Like ~75% of the world's soy is grown for animal feed https://ourworldindata.org/soy and soy is a massive crop so it's hard to imagine where all this saved land comes from. What are you comparing against?
A magic number is just slang for a number which has no obvious reason for its value.
Which number is a magic number to you? I thought I was clear in asking that question.
It seems obviously false to me when we factor in the land used for their food production
I'm not sure what you're saying here. Cattle and most livestock can graze on marginal land. What land would be used for food production? Here's the land-use breakdown.
That's not an accurate statement to the reference. 75% of soy crop is fed to animals. That's a very different reality. It still jives with the 86% of feed that is human inedible. How? Because a high percent of the soybean crop is inedible to humans, and there's been a huge influx (your link agrees) in demand for soy products in general. That soy waste a cheap option for feed.
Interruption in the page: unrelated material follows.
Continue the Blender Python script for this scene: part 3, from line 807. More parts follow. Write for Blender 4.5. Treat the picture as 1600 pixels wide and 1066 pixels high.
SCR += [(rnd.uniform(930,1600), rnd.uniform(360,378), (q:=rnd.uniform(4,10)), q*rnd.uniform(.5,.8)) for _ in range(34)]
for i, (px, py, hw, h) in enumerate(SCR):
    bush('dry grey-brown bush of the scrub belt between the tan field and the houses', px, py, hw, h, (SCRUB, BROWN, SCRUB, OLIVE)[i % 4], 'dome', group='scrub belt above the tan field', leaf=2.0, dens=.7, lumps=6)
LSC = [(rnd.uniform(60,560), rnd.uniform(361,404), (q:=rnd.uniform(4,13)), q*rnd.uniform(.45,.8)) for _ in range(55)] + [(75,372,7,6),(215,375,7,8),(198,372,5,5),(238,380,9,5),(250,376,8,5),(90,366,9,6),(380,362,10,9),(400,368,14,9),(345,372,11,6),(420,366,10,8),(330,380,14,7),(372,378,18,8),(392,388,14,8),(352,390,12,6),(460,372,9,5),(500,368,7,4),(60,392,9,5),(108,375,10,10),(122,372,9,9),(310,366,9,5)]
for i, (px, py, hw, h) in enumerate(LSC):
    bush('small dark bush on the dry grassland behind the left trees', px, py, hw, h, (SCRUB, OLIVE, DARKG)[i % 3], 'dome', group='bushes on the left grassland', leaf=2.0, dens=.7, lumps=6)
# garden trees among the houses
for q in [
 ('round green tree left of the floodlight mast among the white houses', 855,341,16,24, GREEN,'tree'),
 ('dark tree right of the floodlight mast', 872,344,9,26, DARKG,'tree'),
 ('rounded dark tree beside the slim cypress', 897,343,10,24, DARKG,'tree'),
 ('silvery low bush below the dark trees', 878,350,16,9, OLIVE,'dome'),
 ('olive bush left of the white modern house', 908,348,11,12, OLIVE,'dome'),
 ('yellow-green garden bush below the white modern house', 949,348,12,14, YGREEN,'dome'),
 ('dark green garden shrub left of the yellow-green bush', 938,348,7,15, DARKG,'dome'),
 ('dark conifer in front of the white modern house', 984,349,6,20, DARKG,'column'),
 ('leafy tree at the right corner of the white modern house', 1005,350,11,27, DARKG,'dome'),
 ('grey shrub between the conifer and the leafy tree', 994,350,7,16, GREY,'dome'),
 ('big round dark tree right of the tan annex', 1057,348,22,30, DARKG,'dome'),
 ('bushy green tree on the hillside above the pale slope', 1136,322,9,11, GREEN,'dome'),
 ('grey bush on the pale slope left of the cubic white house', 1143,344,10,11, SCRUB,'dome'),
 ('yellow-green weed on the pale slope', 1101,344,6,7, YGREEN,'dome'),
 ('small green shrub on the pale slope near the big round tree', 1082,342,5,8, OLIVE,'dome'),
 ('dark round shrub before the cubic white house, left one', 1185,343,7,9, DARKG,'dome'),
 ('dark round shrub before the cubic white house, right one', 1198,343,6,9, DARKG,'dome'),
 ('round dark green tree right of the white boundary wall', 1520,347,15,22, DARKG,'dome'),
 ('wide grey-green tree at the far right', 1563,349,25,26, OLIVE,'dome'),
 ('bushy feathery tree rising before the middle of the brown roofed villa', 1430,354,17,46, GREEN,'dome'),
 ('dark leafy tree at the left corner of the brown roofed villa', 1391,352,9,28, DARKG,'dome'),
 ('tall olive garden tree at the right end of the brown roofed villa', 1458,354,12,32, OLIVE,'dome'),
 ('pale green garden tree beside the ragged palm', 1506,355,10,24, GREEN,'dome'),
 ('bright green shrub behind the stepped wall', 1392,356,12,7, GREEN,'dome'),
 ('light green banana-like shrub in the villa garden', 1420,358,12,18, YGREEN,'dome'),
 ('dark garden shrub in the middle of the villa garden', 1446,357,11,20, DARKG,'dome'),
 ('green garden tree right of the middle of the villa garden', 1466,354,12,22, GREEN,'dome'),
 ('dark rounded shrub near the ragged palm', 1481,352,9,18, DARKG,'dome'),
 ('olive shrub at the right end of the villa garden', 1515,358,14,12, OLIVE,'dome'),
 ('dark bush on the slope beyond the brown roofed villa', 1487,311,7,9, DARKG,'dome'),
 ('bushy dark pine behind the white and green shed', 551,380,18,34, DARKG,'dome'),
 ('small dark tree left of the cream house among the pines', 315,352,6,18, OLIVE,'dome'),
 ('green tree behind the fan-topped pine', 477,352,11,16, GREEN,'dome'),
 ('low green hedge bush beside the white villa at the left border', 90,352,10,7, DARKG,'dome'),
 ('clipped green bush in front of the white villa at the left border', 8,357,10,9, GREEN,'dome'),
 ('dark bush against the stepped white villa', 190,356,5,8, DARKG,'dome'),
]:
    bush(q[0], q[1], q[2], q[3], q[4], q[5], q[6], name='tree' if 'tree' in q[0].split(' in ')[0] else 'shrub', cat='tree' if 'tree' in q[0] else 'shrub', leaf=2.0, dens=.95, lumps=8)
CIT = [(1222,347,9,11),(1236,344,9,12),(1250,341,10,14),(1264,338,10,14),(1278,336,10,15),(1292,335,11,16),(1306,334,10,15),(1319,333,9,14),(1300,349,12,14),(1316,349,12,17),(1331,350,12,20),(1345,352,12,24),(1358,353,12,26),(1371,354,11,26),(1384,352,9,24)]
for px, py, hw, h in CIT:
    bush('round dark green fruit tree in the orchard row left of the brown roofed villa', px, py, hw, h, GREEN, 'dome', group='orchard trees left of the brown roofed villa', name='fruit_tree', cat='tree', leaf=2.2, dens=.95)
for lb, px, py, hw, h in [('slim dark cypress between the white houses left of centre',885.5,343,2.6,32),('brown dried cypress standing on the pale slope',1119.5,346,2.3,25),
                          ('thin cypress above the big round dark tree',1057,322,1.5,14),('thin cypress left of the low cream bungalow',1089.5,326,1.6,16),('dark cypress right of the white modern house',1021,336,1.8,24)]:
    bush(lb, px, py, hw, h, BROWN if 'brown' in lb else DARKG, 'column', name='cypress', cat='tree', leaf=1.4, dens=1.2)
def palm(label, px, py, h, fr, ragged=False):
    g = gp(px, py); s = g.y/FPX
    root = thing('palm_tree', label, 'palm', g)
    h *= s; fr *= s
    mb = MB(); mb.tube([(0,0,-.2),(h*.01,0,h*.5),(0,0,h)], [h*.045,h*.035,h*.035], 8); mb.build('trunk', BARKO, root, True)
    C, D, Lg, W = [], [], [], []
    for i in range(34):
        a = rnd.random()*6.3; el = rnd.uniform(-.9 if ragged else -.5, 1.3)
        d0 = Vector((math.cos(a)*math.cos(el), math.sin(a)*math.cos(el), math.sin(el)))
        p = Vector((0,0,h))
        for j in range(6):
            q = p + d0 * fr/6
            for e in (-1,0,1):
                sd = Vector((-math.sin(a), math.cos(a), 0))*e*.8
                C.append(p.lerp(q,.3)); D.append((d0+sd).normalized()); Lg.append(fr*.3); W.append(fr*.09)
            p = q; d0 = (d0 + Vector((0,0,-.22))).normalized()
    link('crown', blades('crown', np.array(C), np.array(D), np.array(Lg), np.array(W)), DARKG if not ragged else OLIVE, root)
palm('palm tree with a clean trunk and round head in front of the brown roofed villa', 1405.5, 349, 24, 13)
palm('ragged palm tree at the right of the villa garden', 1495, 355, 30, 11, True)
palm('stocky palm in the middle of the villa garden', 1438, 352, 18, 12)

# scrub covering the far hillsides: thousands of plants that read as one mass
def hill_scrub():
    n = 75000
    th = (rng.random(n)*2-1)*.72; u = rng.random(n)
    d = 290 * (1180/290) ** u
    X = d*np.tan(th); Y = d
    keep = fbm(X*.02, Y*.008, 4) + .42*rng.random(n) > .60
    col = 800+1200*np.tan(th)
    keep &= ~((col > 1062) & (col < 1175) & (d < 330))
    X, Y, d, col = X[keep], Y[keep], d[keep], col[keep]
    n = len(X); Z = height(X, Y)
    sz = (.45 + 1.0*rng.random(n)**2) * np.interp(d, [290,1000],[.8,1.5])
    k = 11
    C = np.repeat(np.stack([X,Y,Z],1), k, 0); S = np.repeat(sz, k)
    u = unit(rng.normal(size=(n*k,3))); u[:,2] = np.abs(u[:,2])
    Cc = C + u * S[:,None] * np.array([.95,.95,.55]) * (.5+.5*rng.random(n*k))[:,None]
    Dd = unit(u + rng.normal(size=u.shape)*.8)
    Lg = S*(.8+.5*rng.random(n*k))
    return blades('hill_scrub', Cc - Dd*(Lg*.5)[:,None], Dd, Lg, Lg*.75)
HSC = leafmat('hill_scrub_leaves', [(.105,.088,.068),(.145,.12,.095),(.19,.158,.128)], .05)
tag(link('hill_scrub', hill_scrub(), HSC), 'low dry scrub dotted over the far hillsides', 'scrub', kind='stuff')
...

The alternative is burning..... but we cannot continue down this line without dropping the land use topic. 100% of the marginal use livestock diet COULD come from the marginal land. If we didn't need to get rid of this other stuff anyway.
I feel like you're doing the thing you premptively accused me of wanting to do.
You've put forward an arbitrary unsourced number asserting that 2/3 of the land used for animal agriculture is otherwise useless for food production, with the implication that we would need to use more high quality land to meet human food needs. Thus losing out on any benefits we might get from freeing up this marginal land.
That number is undiscussable until you can actually demonstrate to me how you're arriving at it. We can't have a discussion if you're asking me to work out the specifics of your claim and then disprove them, you have to actually make a specific claim.
Getting into the weeds on the details of soy and hashing over the whole by/co product and economics of various crops with and without animal ag is pointless until we know what it is you're actually claiming.
So please, make that claim. If it is trivial to prove that animal ag uses less land than plant agriculture then do so.